Trade, Development and Political Economy

present


Meredith Startz

Assistant Professor, Department of Economics

Dartmouth College


"Cutting Out the Middleman: The Structure of Chains of Intermediation"


Distribution of goods often involves chains of intermediaries engaged in sequential buying and reselling. Why do such chains arise, and how do they affect consumers and their ability to gain from trade? This paper shows that the existence of internal economies of scale in trade logistics is a sufficient mechanism to yield chains with multiple intermediaries, and that this suggests consumers in developing countries are more likely to be served via long chains. Contrary to common wisdom, cutting middlemen out can, but does not necessarily, benefit consumers.

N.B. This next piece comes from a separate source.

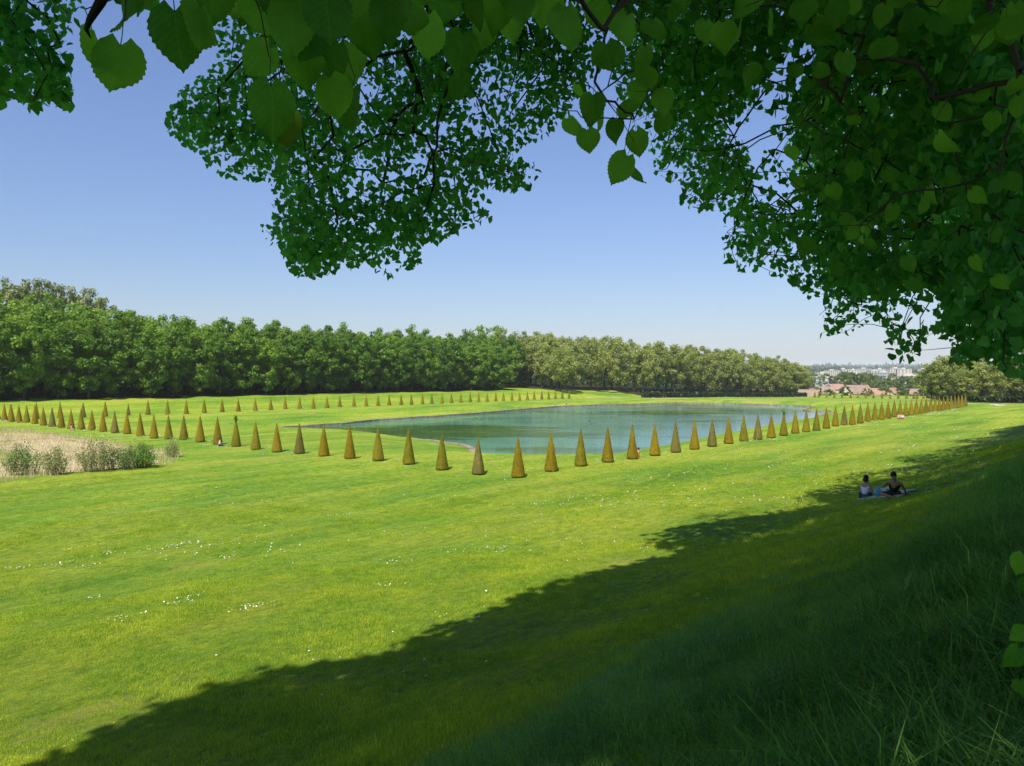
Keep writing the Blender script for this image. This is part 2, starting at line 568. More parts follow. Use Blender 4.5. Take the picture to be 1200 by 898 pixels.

Instead, there is a fundamental tradeoff between costs and entry that means even pure reductions in trade costs can have perverse effects. The proposed mechanism is simple, but can account for empirical patterns in wholesale firm size, prices and markups that we document using original survey data on imported consumer goods in Nigeria. We estimate a structural version of the model for distribution of Chinese-made apparel in Nigeria, and describe endogenous restructuring of chains and the resulting impacts on consumer welfare in response to counterfactual changes in regulation, e-commerce technologies, and transport infrastructure.


Meredith Startz is an assistant professor in the Dartmouth economics department. Her research is at the intersection of development and trade, and focuses on how contracting problems shape transactions and firms in developing countries.